In fact, intact atoms in motion and even molecules can be thought of as "de Broglie waves." Molecules as large as buckyballs (carbon-60) have been sent through an interferometer, creating a characteristic interference pattern (see Update 579).

The measured wavelength for a composite object like C-60 will in part depend on the internal bonds of the molecule. What then if the corporate object is a pair of entangled photons?

One of the more fascinating predictions made regarding quantum entanglement (Jacobson et al., Physical Review Letters, 12 Jun 1995) was the suggestion that the de Broglie wavelength for an ensemble consisting of N entangled photons (each with a wavelength of L) would be L/N.

This proposition has been verified now by physicists at Osaka University (Keiichi Edamatsu, 81-6-6850-6507, eda@xxxxxxxxxxxxxxxxxxx) for the case of two entangled photons. The daughter photons were created by the process of parametric down-conversion, in which an incident photon entering a special crystal will split into two correlated photons. These photons are then sent through an interferometer (see figure).

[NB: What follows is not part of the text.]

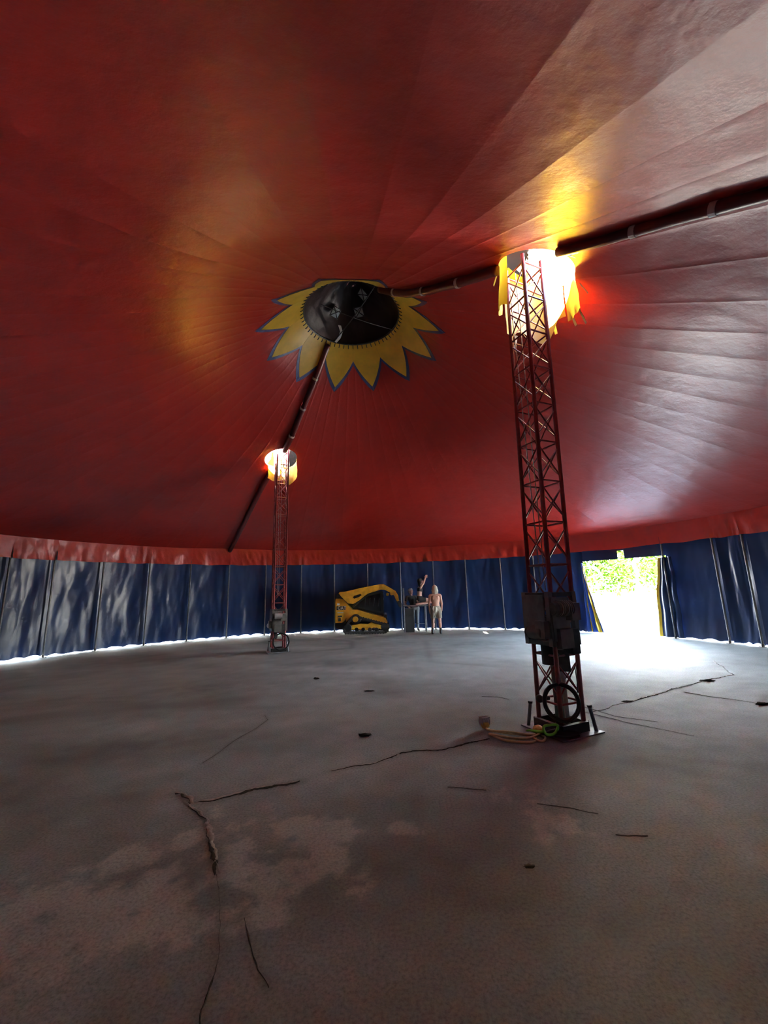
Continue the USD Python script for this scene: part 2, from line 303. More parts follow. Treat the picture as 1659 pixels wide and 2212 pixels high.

The resultant interference pattern shows that the photons behave as if they acted as a single entity with a wavelength half that for either photon alone, a feature which might improve the sharpness of future quantum lithography (the narrowness of lines on a circuit board being no better than the wavelength of light used in the fabrication process).

But since the parent photon already had this shorter wavelength, what will have been gained by splitting the photon in half? The advantage will come when, at some point in the future it will be possible to generate entangled photons from non-entangled photons of the same wavelength, a process called hyper-parametric scattering. (Edamatsu et al., Physical Review Letters, 18 November 2002.)